Thursday, August 8, 2013

Jane Adams



Jane Addams was born on September 6th 1860 in Cedarville, Illinois.  In her teens Addams had big dreams and wanted her life to make a difference.  After graduating at the top of her class in 1881, she and a friend, Ellen Gates Starr, she traveled Europe. It was here that she had her initial encounter with the indigent in the East End of London.  It had a profound impact on her.  Upon returning home Jane was determined to make a difference.  She and Ellen purchased and moved into a dilapidated mansion in Chicago’s Nineteenth Ward which was teeming with poor immigrants. They made repairs on the house with their own funds and the house became the residence of about twenty five women.  Hull House was born in 1889. At its height they were visited each week by about two thousand people.  The facility included a night school for adults, kindergarten classes. Clubs for older children, a public kitchen, an art gallery, a coffee house, a gym, a girls club, a boathouse, a book bindery a music school, a drama group, and a library as well as labor related divisions. Her night school was the forerunner of the continuing education classes offered by many universities today. Eventually Hull House became a thirteen building settlement complex with a playground and a summer camp.
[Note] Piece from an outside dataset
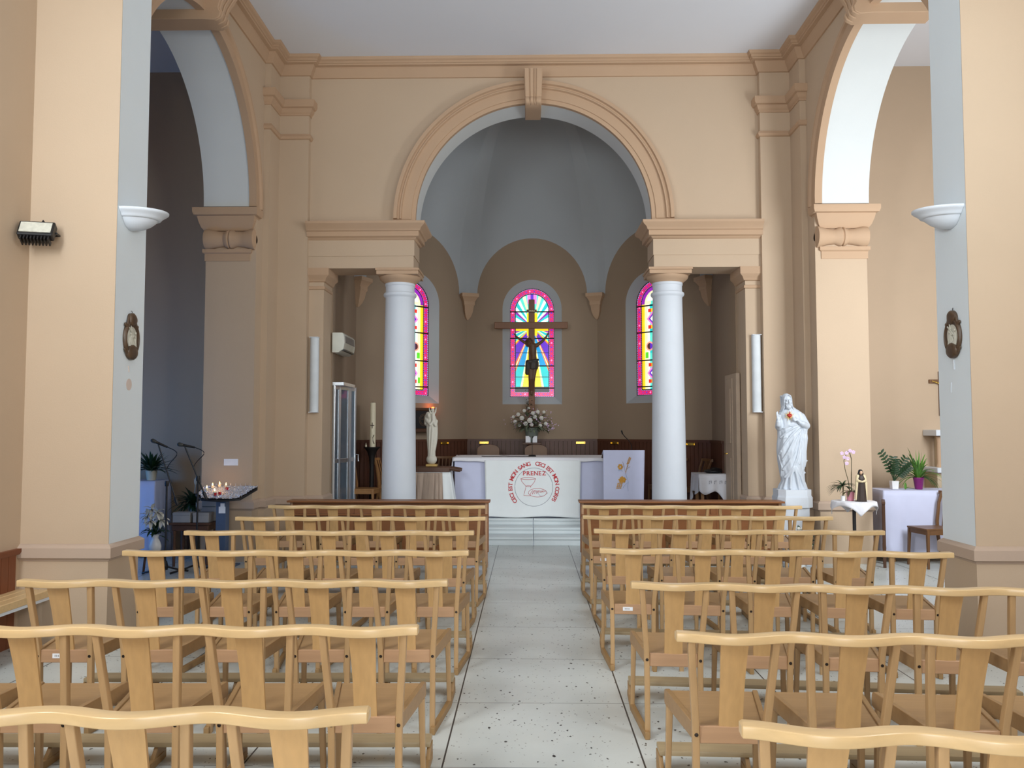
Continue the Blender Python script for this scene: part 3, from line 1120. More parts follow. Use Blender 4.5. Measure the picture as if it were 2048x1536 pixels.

Her autobiography was published in 1910 and sold more than 80,000 copies during her lifetime.  In 1910 she was the first woman to be awarded an honorary degree from Yale.  She was active in woman suffrage and the peace movement; served as president of the Woman’s International League for Peace and Freedom.  In 1920 she co-founded the American Civil Liberties Union. Her efforts were officially recognized in 1931 when she shared the Nobel Peace Prize with a professor from Columbia.  She died in 1935 where her body lay in Hull House for two days as most of Chicago filed by, as many as 2,000 per hour.